ITEMS —
++++++++++

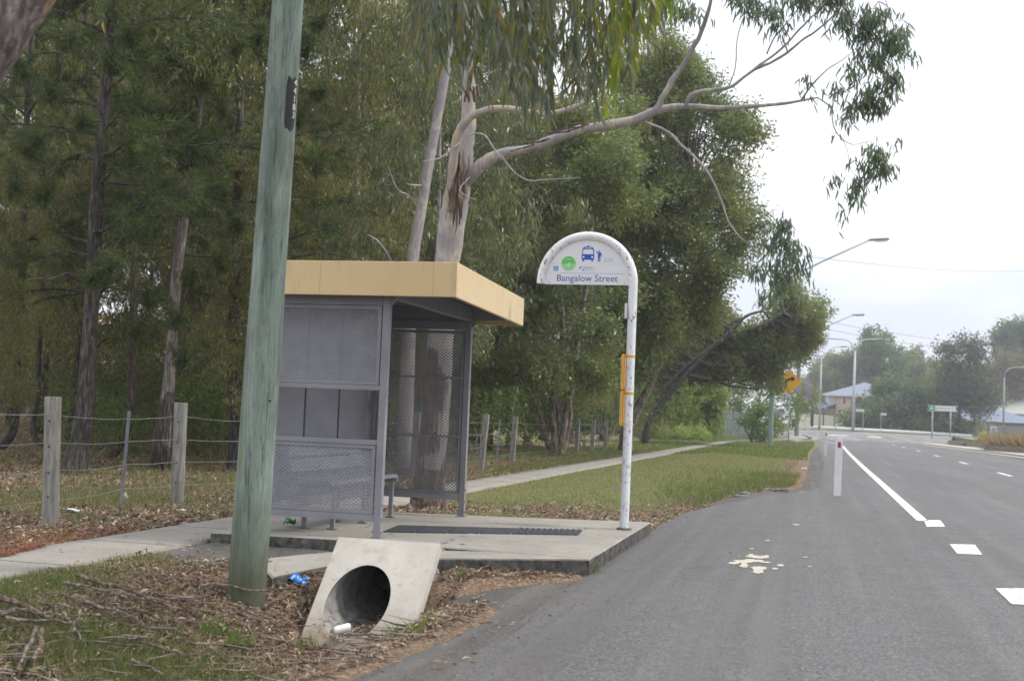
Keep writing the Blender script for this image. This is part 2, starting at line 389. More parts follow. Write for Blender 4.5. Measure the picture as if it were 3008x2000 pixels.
# dried splash of cream paint on the asphalt
CREAM = pm('dried_cream_paint', (.40, .37, .30), (.55, .51, .42), 26, .75, c3=(.14, .135, .125), s3=70, w3=(.60, .68))
BL = ((2155, 1656, 20, 5), (2186, 1651, 38, 6), (2222, 1637, 38, 6), (2250, 1636, 14, 5), (2186, 1663, 20, 9), (2215, 1648, 40, 5), (2228, 1670, 32, 7), (2226, 1681, 24, 7), (2292, 1662, 16, 4), (2247, 1653, 22, 3), (2255, 1589, 10, 2), (2208, 1613, 9, 2.4), (2172, 1636, 5, 2), (2365, 1638, 13, 1.6), (2378, 1666, 11, 2), (2340, 1542, 16, 2), (2276, 1672, 14, 4), (2206, 1632, 14, 4))
Bc = [(g(a, b_), (g(a+c, b_)-g(a-c, b_))[0]/2, (g(a, b_-d)-g(a, b_+d))[1]/2) for a, b_, c, d in BL]
hx, hy = np.arange(-.95, .75, .012), np.arange(9.8, 16.5, .02); HX, HY = np.meshgrid(hx, hy); fld = np.zeros_like(HX)
for c, rx, ry in Bc: fld = np.maximum(fld, 1.35-((HX-c[0])/rx)**2-((HY-c[1])/ry)**2)
fld = fld+.55*wob(HX*9, HY*5, 3.1)+.35*wob(HX*22, HY*12, 3.0)
ok = fld > .62; okc = ok[:-1, :-1] & ok[1:, :-1] & ok[:-1, 1:] & ok[1:, 1:]
ii = np.arange(HX.size).reshape(HX.shape); q = np.stack([ii[:-1, :-1], ii[:-1, 1:], ii[1:, 1:], ii[1:, :-1]], -1)[okc]
us, inv = np.unique(q, return_inverse=True)
mesh_np('paint_splash', np.stack([HX.ravel()[us], HY.ravel()[us], np.full(len(us), .0085)], 1), inv.reshape(-1, 4), CREAM, road)

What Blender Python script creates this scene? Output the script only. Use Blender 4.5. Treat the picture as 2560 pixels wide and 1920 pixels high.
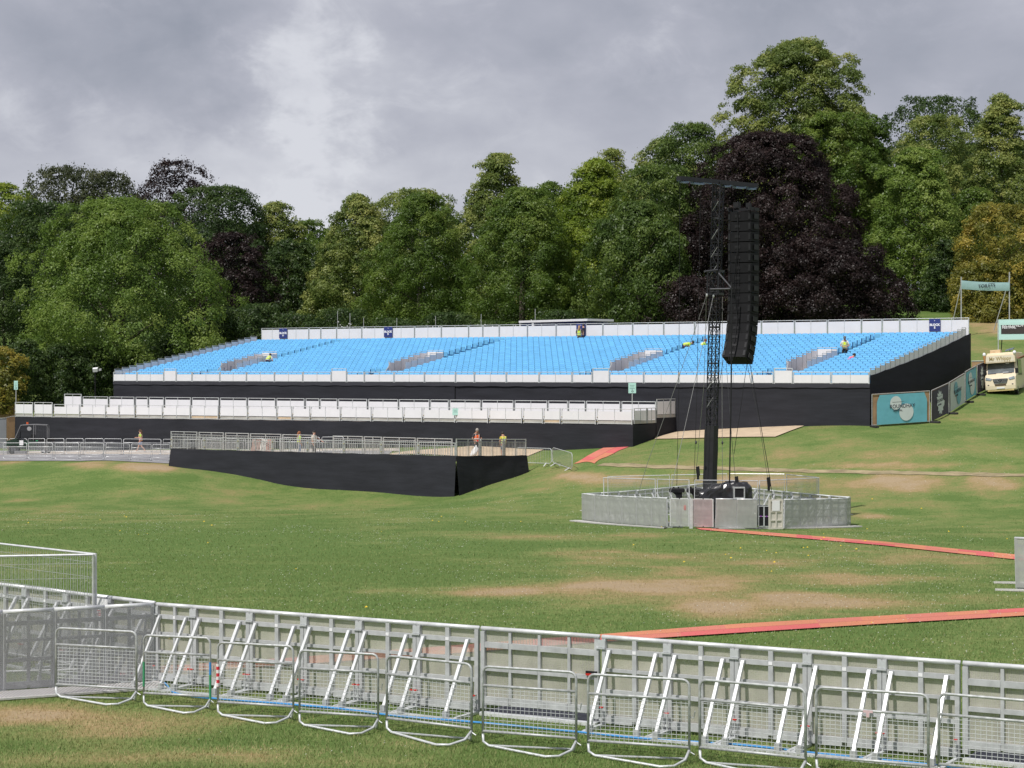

++++++++++

WORK TO BE COMPLETED —
Copy all the records above exactly, but leave out the pictures.

THE COMPLETED TASK —
Keep writing the Blender script for this image. This is part 2, starting at line 389. More parts follow. Write for Blender 4.5. Measure the picture as if it were 3008x2000 pixels.
# dried splash of cream paint on the asphalt
CREAM = pm('dried_cream_paint', (.40, .37, .30), (.55, .51, .42), 26, .75, c3=(.14, .135, .125), s3=70, w3=(.60, .68))
BL = ((2155, 1656, 20, 5), (2186, 1651, 38, 6), (2222, 1637, 38, 6), (2250, 1636, 14, 5), (2186, 1663, 20, 9), (2215, 1648, 40, 5), (2228, 1670, 32, 7), (2226, 1681, 24, 7), (2292, 1662, 16, 4), (2247, 1653, 22, 3), (2255, 1589, 10, 2), (2208, 1613, 9, 2.4), (2172, 1636, 5, 2), (2365, 1638, 13, 1.6), (2378, 1666, 11, 2), (2340, 1542, 16, 2), (2276, 1672, 14, 4), (2206, 1632, 14, 4))
Bc = [(g(a, b_), (g(a+c, b_)-g(a-c, b_))[0]/2, (g(a, b_-d)-g(a, b_+d))[1]/2) for a, b_, c, d in BL]
hx, hy = np.arange(-.95, .75, .012), np.arange(9.8, 16.5, .02); HX, HY = np.meshgrid(hx, hy); fld = np.zeros_like(HX)
for c, rx, ry in Bc: fld = np.maximum(fld, 1.35-((HX-c[0])/rx)**2-((HY-c[1])/ry)**2)
fld = fld+.55*wob(HX*9, HY*5, 3.1)+.35*wob(HX*22, HY*12, 3.0)
ok = fld > .62; okc = ok[:-1, :-1] & ok[1:, :-1] & ok[:-1, 1:] & ok[1:, 1:]
ii = np.arange(HX.size).reshape(HX.shape); q = np.stack([ii[:-1, :-1], ii[:-1, 1:], ii[1:, 1:], ii[1:, :-1]], -1)[okc]
us, inv = np.unique(q, return_inverse=True)
mesh_np('paint_splash', np.stack([HX.ravel()[us], HY.ravel()[us], np.full(len(us), .0085)], 1), inv.reshape(-1, 4), CREAM, road)

What Blender Python script creates this scene? Output the script only. Use Blender 4.5. Treat the picture as 2560 pixels wide and 1920 pixels high.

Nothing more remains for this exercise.